Pablo del Águila (Granada, 1946-1968), el fantasma de Pablo del Águila, debió de resistir aún mucho tiempo sobre el Darro tras su muerte, vislumbrado en su ciudad natal como el símbolo de un sueño poético desvanecido sin causa –aunque siempre hay causa, por más imposible que nos sea su autopsia–. Le olvidarían muchos, al morir, otros no lo olvidaron jamás y también habría, seguramente, a quienes les interesara su olvido. Pero la corriente es tenaz y a veces hace justicia: tras la recuperación a fogonazos de su obra, a lo largo de estos años, por varias tentativas editoriales (en 1973 y 1989, ambas de muy humilde difusión), Bartleby ha dado ahora a luz De soledad, amor, silencio y muerte (Poesía reunida 1964-1968). El testamento casi completo de un poeta juvenil que quemó etapas de aprendizaje literario a mayor velocidad aún que los cigarros que parecía fumar como si tuviera miedo de apagarse él mismo. Una voz brillante, heredera de la mejor tradición hispánica de posguerra, a punto de encontrar su tono verdadero antes de irse de este mundo.
La pregunta inevitable, siempre, en estos casos, es la misma: ¿Qué habría pasado si? Qué habría pasado si este post-adolescente vallejiano, incendiado de frío, con el desamparo mojándole los huesos sin tregua, hubiera seguido respirando unos cuantos años más: apenas unos cuantos más, pues la madurez alcanzada en su primerísima juventud sí dan pie, en este caso, a especular sin demasiado margen de error con una maestría de primer nivel en la carpintería poética. Advertía Umbral sobre Larra, precisamente por la época en que Del Águila comenzaba a hablar en sus cuartillas, que tales literaturizaciones son absurdas: Larra, según él, ya habría dicho todo lo que tenía que decir antes de pegarse un tiro con 27 años. A Del Águila se le ha comparado (recurso fácil) con Rimbaud, por aquello de la edad, pero precisamente Rimbaud dio todo lo que tenía que dar para enmudecer, implacable, al dejar atrás la juventud. ¿Dijo Pablo del Águila todo lo que quería, lo que tenía que decir, antes de su muerte? Es imposible responder. Sí es posible afirmar, sin embargo, que de haber seguido viviendo –es decir, sobrevivéndose a sí mismo en la escritura–, hubiera seguido aprendiendo a decir hasta alcanzar un dominio pleno de su voz; quizás, apurando la especulación, hasta resultar una valiosa rara avis en el panorama poético de los 70, condicionados hacia unas estéticas demasiado concretas que quisieron obviar una tradición para él insustituible.

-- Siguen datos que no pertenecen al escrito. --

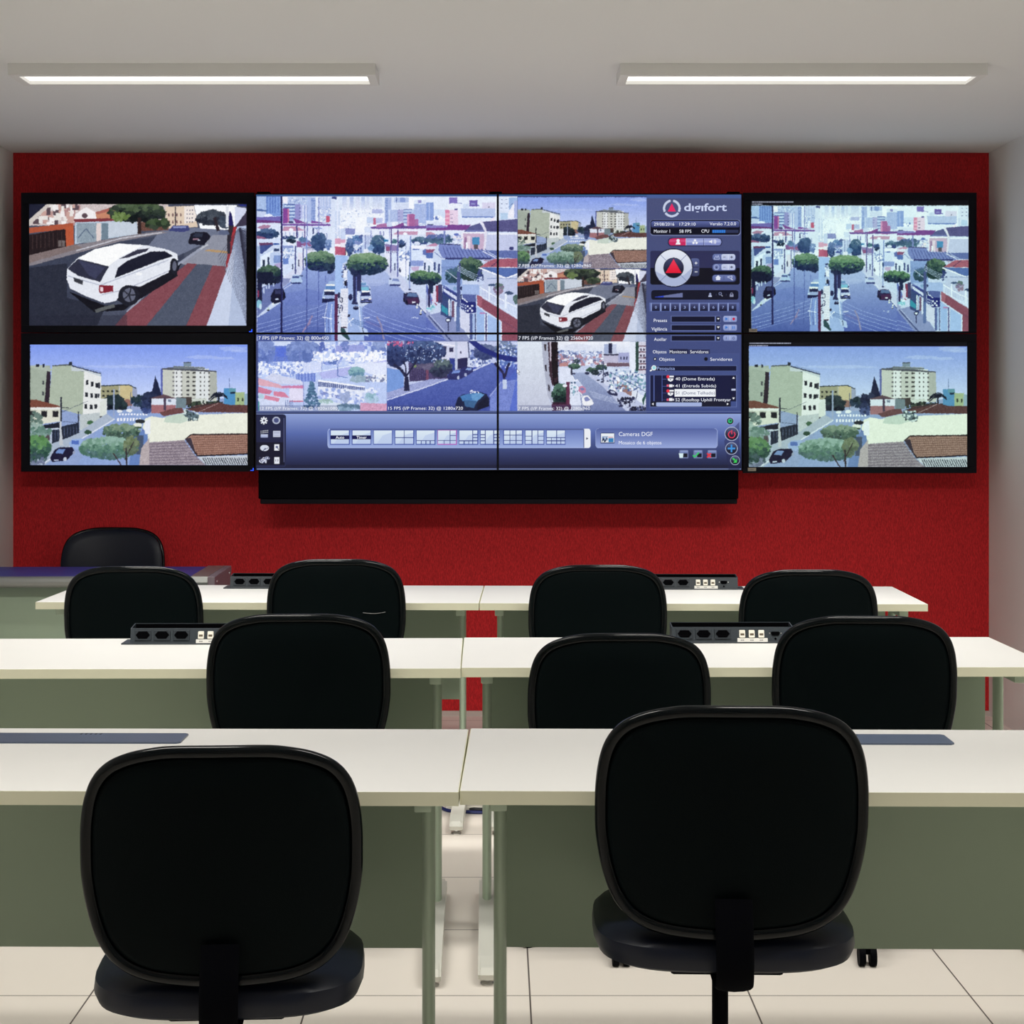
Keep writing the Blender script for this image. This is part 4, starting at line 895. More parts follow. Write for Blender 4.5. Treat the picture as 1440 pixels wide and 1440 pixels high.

Sus influencias no dejaron de ser evidentes, por más que las supiera honrar con astucia. Y justo por eso no hay desdoro alguno en que no llegara a poseer una voz enteramente propia
Porque, aun reconociendo no sólo el talento, sino también lo precoz en el manejo de las formas, del puro andamiaje que un poema precisa para funcionar como artefacto emocional y verbal (hay muchos nombres de fama que no han llegado en toda una vida de escritura a la contundencia alcanzada a veces por Del Águila), decir, como se dice en la solapa del libro, que “a los veinte era dueño de una voz poética original” resulta demasiado generoso. Sus influencias no dejaron de ser evidentes, por más que las supiera honrar con astucia. Y justo por eso no hay desdoro alguno en que no llegara a poseer una voz enteramente propia; al contrario: era Del Águila un verdadero poeta por ser también un poeta honesto, de los que se saben en continuo proceso de formación y no pretenden ir al arte (ni a ningún sitio) a descubrir el Mediterráneo, sino a seguir remando, simplemente, como durante miles de años lo hicieron sus maestros antes que él.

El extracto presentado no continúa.